Director Guy Ritchie has seemingly pulled-off the impossible, by delivering two good films back-to-back. In fact his sequel to Sherlock Holmes (in general) is a far more confident piece, both in terms of its performances and humour.

We join Holmes (Robert Downey) as he’s following a spate of anarchist bombings across Europe. The brilliant but rather skittish detective inadvertently comes across a mysterious letter, which leads him to a gypsy (Noomi Rapace) and into the lair of his arch nemesis, Professor James Moriarty (Jared Harris). But where is Watson (Jude Law) in all of this? Well, he’s busy trying to get married…

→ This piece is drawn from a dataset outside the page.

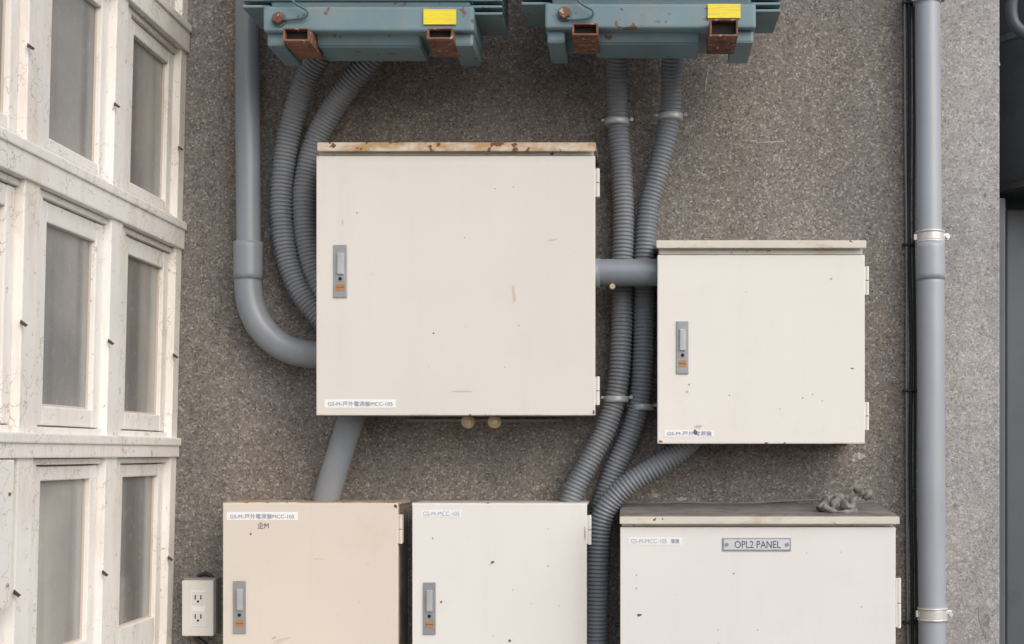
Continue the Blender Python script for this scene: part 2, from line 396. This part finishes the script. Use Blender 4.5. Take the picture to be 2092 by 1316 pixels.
for g,d,L in ((c1,180.4,((1050,603,9,48,'stain',.1),(943,800,56,5,'stain',0),(886,681,5,4,'chip',0),(1049,382,3,3,'chip',0),(760,560,3,3,'stain',0),(1060,665,3,3,'chip',0),(1213,842,6,9,'rust',0),(651,322,7,5,'hoodc',0),(1130,490,22,3,'stain',.2),(700,455,3,14,'stain',0))),
              (c2,160.4,((1698,570,9,3,'chip',.7),(1741,753,9,3,'chip',-.3),(1426,872,18,8,'patch',.1),(1420,883,9,12,'chip',.3),(1490,808,3,3,'chip',0),(1408,786,4,4,'chip',0),(1640,813,4,3,'chip',0),(1660,806,3,3,'chip',0),(1350,902,9,5,'rust',0),(1404,800,5,9,'stain',.2))),
              (c3,130.4,((512,1091,5,6,'chip',0),(752,1152,8,4,'stain',0),(650,1142,36,3,'stain',0),(575,1308,40,9,'stain',.3),(808,1034,10,8,'rust',0),(690,1255,4,4,'stain',0),(560,1303,14,4,'brass',.5))),
              (c4,130.4,((1006,1149,12,6,'chip',.4),(1001,1154,8,3,'stain',0),(901,1230,6,5,'chip',0),(1041,1309,7,7,'chip',0),(1195,1090,5,30,'brass',0),(884,1100,4,4,'chip',0),(1120,1080,4,3,'stain',0))),
              (c5,215.4,((1306,1257,10,7,'chip',0),(1499,1172,5,3,'chip',0),(1300,1175,3,3,'chip',0),(1300,1202,3,3,'chip',0),(1718,1128,5,3,'stain',0),(1648,1130,3,2,'chip',0),(1760,1240,3,3,'chip',0)))):
    for i,(x,y,w,h,m,an) in enumerate(L):
        blotch('paint_chip',x,y,w,h,d+.05*i,M[m],g,an,12,.5)
for x in (957,1011):
    cyl('gland_nut',W(x,862,120),(0,1,0),.0125,.03,M['brass'],c1,20,.002)
    cyl('gland_bolt',W(x,863,137),(0,1,0),.007,.01,M['brass'],c1,6)
    cyl('gland_stem',W(x,850,118),(0,0,1),.006,.024,M['brass'],c1,14)
box('mounting_rail',W(830,0,12).x,W(1150,0,12).x,-.008,-.001,W(0,862,12).z,W(0,856,12).z,M['outb'],c1,.001)

# ------------------------------------------------------------------ rigid pipes
p=group('pvc_pipe',W(505,300,55))
sweep('pipe_run',[W(506,-60,55),W(506,250,55),W(508,510,55)],.0242,M['pvc'],p,.01,32,spline=False)
sweep('coupler',[W(507,495,55),W(507,572,55)],.0290,M['pvc'],p,.01,32,spline=False)
sweep('elbow',[W(507,550,55),W(507,585,55),W(513,625,55),W(530,663,55),W(560,697,55),W(600,718,55),W(650,725,55),W(720,725,55)],.0275,M['pvc'],p,.006,32)
p=group('pvc_pipe',W(690,940,60))
sweep('pipe_run',[W(733,800,70),W(716,860,70),W(693,930,66),W(672,1000,60),W(656,1060,55)],.0262,M['pvc'],p,.006,32)
p=group('pvc_pipe',W(1280,557,105))
sweep('pipe_run',[W(1195,557,108),W(1370,557,108)],.0265,M['pvc'],p,.01,32,spline=False)
sweep('socket',[W(1195,559,108),W(1226,559,108)],.0295,M['pvc'],p,.01,32,spline=False)
cyl('clip_bolt',W(1251,586,125),(0,1,0),.006,.014,M['brass'],p,6,.001)

p=group('drain_pipe',W(1898,600,50))
sweep('pipe_upper',[W(1894,-80,50),W(1899,520,50)],.0247,M['pvcl'],p,.02,40,spline=False)
sweep('coupler',[W(1900,497,50),W(1901,572,50)],.0292,M['pvcl'],p,.01,40,spline=False)
sweep('pipe_lower',[W(1901,560,50),W(1905,1500,50)],.0270,M['pvcl'],p,.02,40,spline=False)
def strap(x,y,d,r,par,mat,h=20):
    c=W(x,y,d)
    z=h*.0005
    sweep('pipe_strap',[c+Vector((0,0,-z)),c+Vector((0,0,z))],r,mat,par,.004,36,spline=False)
    for s in (-1,1):
        sweep('strap_edge',[c+Vector((0,0,s*z-.0018)),c+Vector((0,0,s*z+.0018))],r+.0016,mat,par,.002,36,spline=False)
    box('strap_lug',c.x+r-.002,c.x+r+.009,c.y-.006,c.y+.004,c.z-z*.7,c.z+z*.7,mat,par,.0015)
    cyl('strap_bolt',Vector((c.x+r+.006,c.y-.008,c.z)),(0,1,0),.0045,.006,mat,par,6)
    box('strap_lug',c.x-r-.005,c.x-r+.002,c.y-.004,c.y+.004,c.z-z*.6,c.z+z*.6,mat,par,.001)
    box('strap_standoff',c.x-.006,c.x+.006,c.y+r-.002,-.001,c.z-.008,c.z+.008,mat,par,.001)
strap(1900,485,50,.0275,p,M['steell'],20); strap(1905,1254,50,.0285,p,M['steell'],22); strap(1894,-1,50,.0258,p,M['steel'],14)

# ------------------------------------------------------------------ corrugated conduits
def conduit(pts,R=.0225,pitch=.0078):
    P=[W(*q) for q in pts]; mid=P[len(P)//2]
    g=group('flexible_conduit',mid)
    f=lambda s:R*(1-.125*(.5-.5*math.cos(2*math.pi*s/pitch))**1.6)
    sweep('corrugated_tube',P,f,M['flex'],g,pitch/6,22)
    return g
conduit([(700,10,118),(664,95,100),(625,165,75),(592,270,52),(578,370,45),(577,450,45),(590,535,45),(617,600,45),(660,655,45),(710,700,45)],.0238)
conduit([(822,10,118),(775,95,100),(708,180,75),(655,265,52),(629,345,45),(621,420,45),(628,500,45),(652,580,45),(700,650,45)],.0236)
f3=conduit([(1262,0,118),(1262,90,100),(1261,160,72),(1262,245,50),(1270,350,45),(1274,450,45),(1271,560,45),(1270,680,45),(1262,790,45),(1240,870,48),(1205,940,55),(1172,1005,60),(1150,1075,62)],.0222)
f4=conduit([(1376,0,118),(1374,90,100),(1372,160,72),(1368,240,50),(1347,340,42),(1325,430,40),(1317,520,40),(1315,620,40),(1314,720,40),(1306,820,36),(1286,890,32),(1255,960,30),(1232,1030,28),(1222,1100,26),(1221,1200,26)],.0220)
f5=conduit([(1450,850,80),(1400,912,80),(1345,950,80),(1290,985,80),(1250,1022,78),(1229,1065,76),(1222,1120,76),(1220,1200,76),(1218,1300,76),(1218,1420,76)],.0228)
def clampc(x,y,d,r,par):
    c=W(x,y,d)
    sweep('clamp_ring',[c+Vector((0,0,-.006)),c+Vector((0,0,.006))],r,M['lever'],par,.003,28,spline=False)
    box('clamp_tab',c.x-r-.006,c.x+r+.008,c.y-.003,c.y+.003,c.z+.001,c.z+.006,M['lever'],par,.001)
    cyl('clamp_bolt',Vector((c.x+r+.005,c.y-.005,c.z+.004)),(0,1,0),.004,.006,M['steel'],par,6)
    box('clamp_foot',c.x-.006,c.x+.006,c.y+r*.8,-.001,c.z-.005,c.z+.005,M['steel'],par,.001)
clampc(1260,250,52,.0250,f3); clampc(1370,240,50,.0250,f4); clampc(1259,816,47,.0250,f3); clampc(1311,832,36,.0238,f4)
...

Ritchie’s film is at its strongest when Holmes and Watson are on screen bickering, this was evident in the first film and clearly the director understands the importance of his duo’s chemistry. This is fairly evident because all of the female characters from the previous film are ‘dealt-with’ fairly briskly (one way or another). Rapace’s gypsy is brought along for the ride, but she never falls into the category of love interest, like the Rachel McAdams character (from the previous film). No, this is very much about the special ‘bond’ between Holmes and Watson, with neither man wanting to admit their ‘feelings’ for the other, which makes for some very amusing banter. The chemistry between Robert Downey Jnr and Jude Law is undeniable.

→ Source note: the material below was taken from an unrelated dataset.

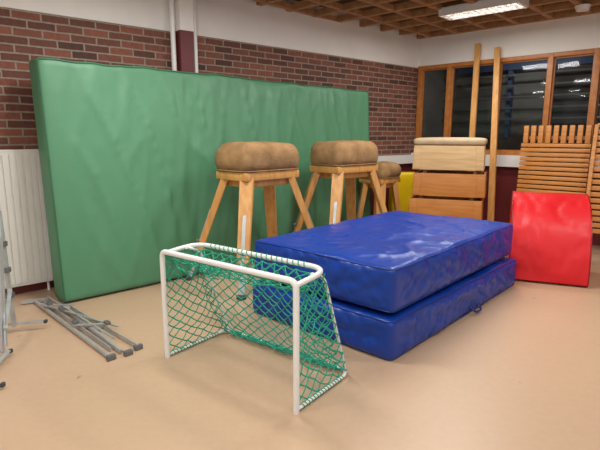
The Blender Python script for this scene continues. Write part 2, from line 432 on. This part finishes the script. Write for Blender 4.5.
# ------------------------------------------------------------ vaulting bucks
def buck(center, rz, s_pad, top, a, b, label, body_h=.085, pad_h=.31):
    r = root("vaulting_buck", (center[0], center[1], 0), rz, label, "vaulting buck", "vaulting bucks")
    lx, ly = s_pad; zb = top - pad_h
    def fp(p, n, mask, dom):
        o = V((0, 0, 0)); x, y, z = p
        if z > 0: o.z -= .024 * ((x / (lx / 2)) ** 2 + (y / (ly / 2)) ** 2) * .5
        t = max(0, min(1, (z + pad_h / 2) / pad_h))
        o += V((n.x, n.y, 0)) * (.014 * math.sin(t * math.pi))
        o -= V((n.x, n.y, 0)) * .018 * t * t
        o += n * noise.noise(V((x * 5, y * 5, z * 5 + center[0]))) * .012
        return o
    soft_box("pad", (lx, ly, pad_h), min(.09, pad_h * .35), M['suede'], .03, fp, r, (0, 0, zb + pad_h / 2))
    bm = bmesh.new(); hx, hy = lx / 2 - .005, ly / 2 - .005
    path = fillet([(0, -hy, zb + .03), (hx, -hy, zb + .03), (hx, hy, zb + .03), (-hx, hy, zb + .03), (-hx, -hy, zb + .03), (0, -hy, zb + .03)], .1)[:-1]
    add_tube(bm, path, .007, 6, True); obj_from("edge_strip", bm, M['suede'], r, smooth=True)
    bm = bmesh.new(); add_box(bm, (lx - .03, ly - .03, body_h), (0, 0, zb - body_h / 2 + .02), None, .02)
    add_box(bm, (lx - .2, ly - .16, body_h + .06), (0, 0, zb - body_h / 2 - .02), None, .02)
    obj_from("body", bm, M['pine'], r, smooth=True, angle=35)
    zt = zb - body_h * .5
    for sx in (-1, 1):
        for sy in (-1, 1):
            p0 = V((sx * (lx / 2 - .09), sy * (ly / 2 - .08), zt)); p1 = V((sx * a, sy * b, 0))
            d = (p1 - p0); kn = p0 + d * .72
            nrm = V((d.x, d.y, 0)).normalized()
            bm = bmesh.new(); beam(bm, p0, kn, .135, .075, .115, .06, nrm)
            leg = obj_from("leg", bm, M['pine'], r, smooth=True, angle=35)
            bm = bmesh.new(); beam(bm, p0 + d * .5, p0 + d * .965, .06, .03, .06, .03, nrm)
            obj_from("leg_extension", bm, M['steel'], leg, smooth=True, angle=35)
            box("foot", (.07, .07, .045), p1 + V((0, 0, .0225)), M['rubber'], leg, .01)
            out = (nrm - d.normalized() * nrm.dot(d.normalized())).normalized()
            bm = bmesh.new(); beam(bm, p0 + d * .32 + out * .038, p0 + d * .74 + out * .033, .034, .01, .034, .01, nrm)
            obj_from("adjustment_plate", bm, M['steel'], leg, smooth=True, angle=35)
            bm = bmesh.new(); bmesh.ops.create_uvsphere(bm, u_segments=12, v_segments=8, radius=.026, matrix=Matrix.Translation(p0 + d * .63 + out * .048))
            obj_from("knob", bm, M['darksteel'], leg, smooth=True)
    return r
buck((-.43, 5.03), math.radians(45), (.76, .51), 1.435, .6, .44, "vaulting buck with brown suede pad and splayed wooden legs")
buck((.545, 5.98), math.radians(42), (.76, .51), 1.435, .6, .38, "suede-topped vaulting buck standing beside the green mat")
buck((1.13, 6.86), math.radians(45), (.5, .42), 1.13, .26, .22, "smaller low vaulting buck with worn suede top", .07, .24)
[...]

There are one or two negatives though; characters often take great care to emphasise the importance of certain objects, which can be a little too distracting. Watch out for a change of clothes, an underwater breathing device and Holmes’ wedding present to Watson. Then there’s Ritchie’s trademark use of slow-motion, which is as pointless and hideous as ever. While the action sequences worked perfectly well, the constant use of slow-motion became rather tiresome, thus detracting from my overall enjoyment of them. This editorial preference is also used to illustrate Holmes’, ‘detective vision’, where Holmes pieces together what happens prior to ‘its’ occurrence, which means we get to see certain sequences twice, which is dull at best. I had hoped that this ‘innovation’ from the first film, would have been ditched, but sadly not.

However, all grumbles aside if Ritchie continues to make films of this ilk, I might just be able to forgive him for all those awful cockney geezer films we’ve had to endure since Lock Stock and Two Smoking Barrels. Sherlock Holmes: A Game of Shadows is an entertaining film, filled with a surprising amount of comedy which will not disappoint.